-Poderia dar um exemplo?
Como tenho dito, a norma tecnológica (eNorma) é filha da automação e, por isso mesmo, precisa ser olhada como uma nova categoria jurídica. Ela está instalada num sistema eletrônico, seja ele qual for, e se autoaplica. Na verdade, em geral se trata de uma norma existente, textual ou não, de qualquer hierarquia, que é "traduzida" num comando tecnológico e que, quando o sistema opera, repito, se autoaplica.
Embora a experiência do Bacenjud seja riquíssima para explorar inúmeros aspectos do fenômeno jurídico-sistêmico eletrônico (automação, interpenetração, extraoperabilidade/interoperabilidade, clausura operativa, abertura informacional, sistemas abertos e fechados), quero pinçar um aspecto para realçar a norma tecnológica e tentar melhorar sua visibilidade.
Desde o início de operação, o Bacenjud mereceu imensos encômios. Embora a conexão dos sistemas se fizesse mecanicamente, as buscas e apreensões de numerários, nas contas, ganhou automaticidade. O regramento legal-processual, atinente à busca da efetividade do processo executivo, foi "programado" - exprimiu-se em códigos-fontes, ou seja, ganhou sua expressão tecnológica, e passou a integrar - estar incorporado - em algoritmos dos sistemas do Banco Central. Dado o comando e demais informações pelo juiz (disparo mecânico da busca), o sistema percorria suas bases de dados e, satisfeitas as condições programadas, promovia as apreensões.

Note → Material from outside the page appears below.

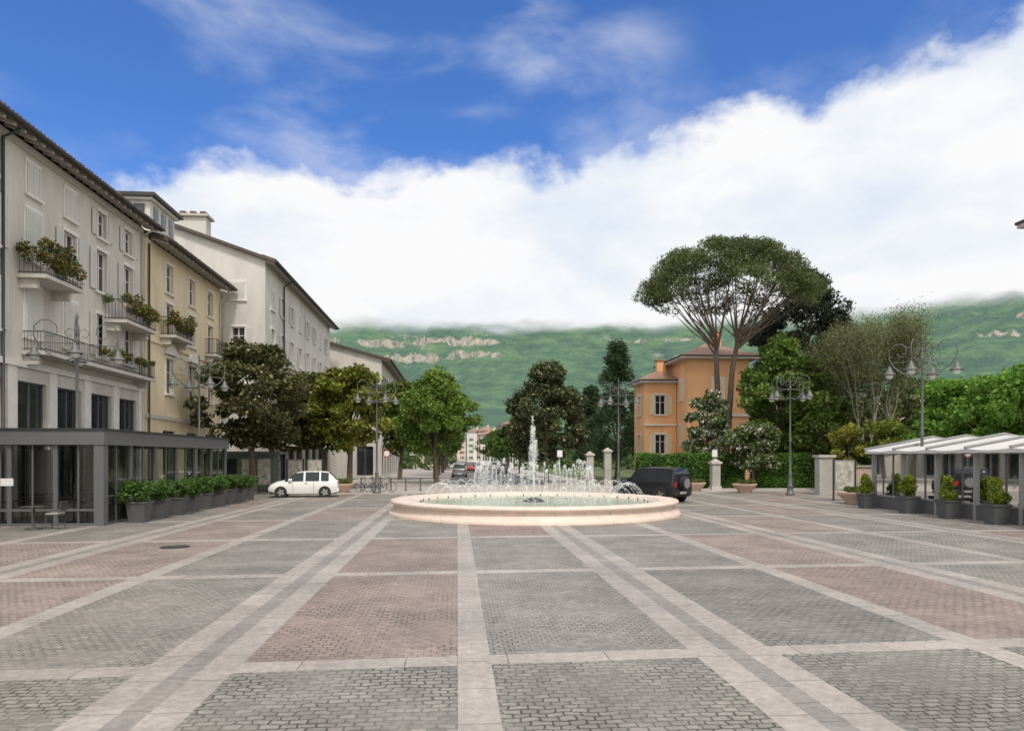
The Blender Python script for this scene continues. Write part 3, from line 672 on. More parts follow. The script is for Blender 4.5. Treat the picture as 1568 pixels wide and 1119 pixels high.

Pois bem... quem implementou o algoritmo de busca e apreensão, na época (aquele que deu concretude à norma tecnológica, que a programou!), esqueceu de um detalhe e causou muitos problemas, incômodos e, mesmo, prejuízos.
A função foi projetada, escrita e operacionalizada (e funcionou assim por um bom tempo!) para apreender a integralidade dos valores disponíveis nas contas, independentemente dos valores buscados. Mesmo que se buscassem R$10.000,00, por exemplo, todo o valor disponível na conta era tornado indisponível, ainda que lá houvesse R$1.000.000,00.
Alguns princípios básicos do processo e da execução foram ignorados e muitos advogados trabalharam para ajeitar as coisas. A apreensão era legal, sem dúvida, e os anseios gerais de efetividade do processo ganharam uma ferramenta maravilhosa para promovê-la. Mas a expressão da ordem, em termos tecnológicos, avançava as cancelas do legal e do justo. Uma coisa era a lei. Outra, um pouco alterada, para pior, era a sua expressão tecnológica. A norma tecnológica, no instante em que se diferenciou para ganhar expressão tecnológica, o fez de forma distorcida, o que evidencia a pré-interpretação e renova a lição de Kelsen sobre a distinção essencial entre norma e texto legal.
Não podemos esquecer da constatação de Danielle Keats Citron, no estudo sobre as rotinas automatizadas das agências reguladoras norteamericanas: “the computer programmers made new policy by encoding rules that distorted or violated established policy” (citada em meu artigo - ver página "Artigos", no menu à direita: "os programadores de computador estabeleceram nova política codificando regras que distorceram ou violaram política estabelecida").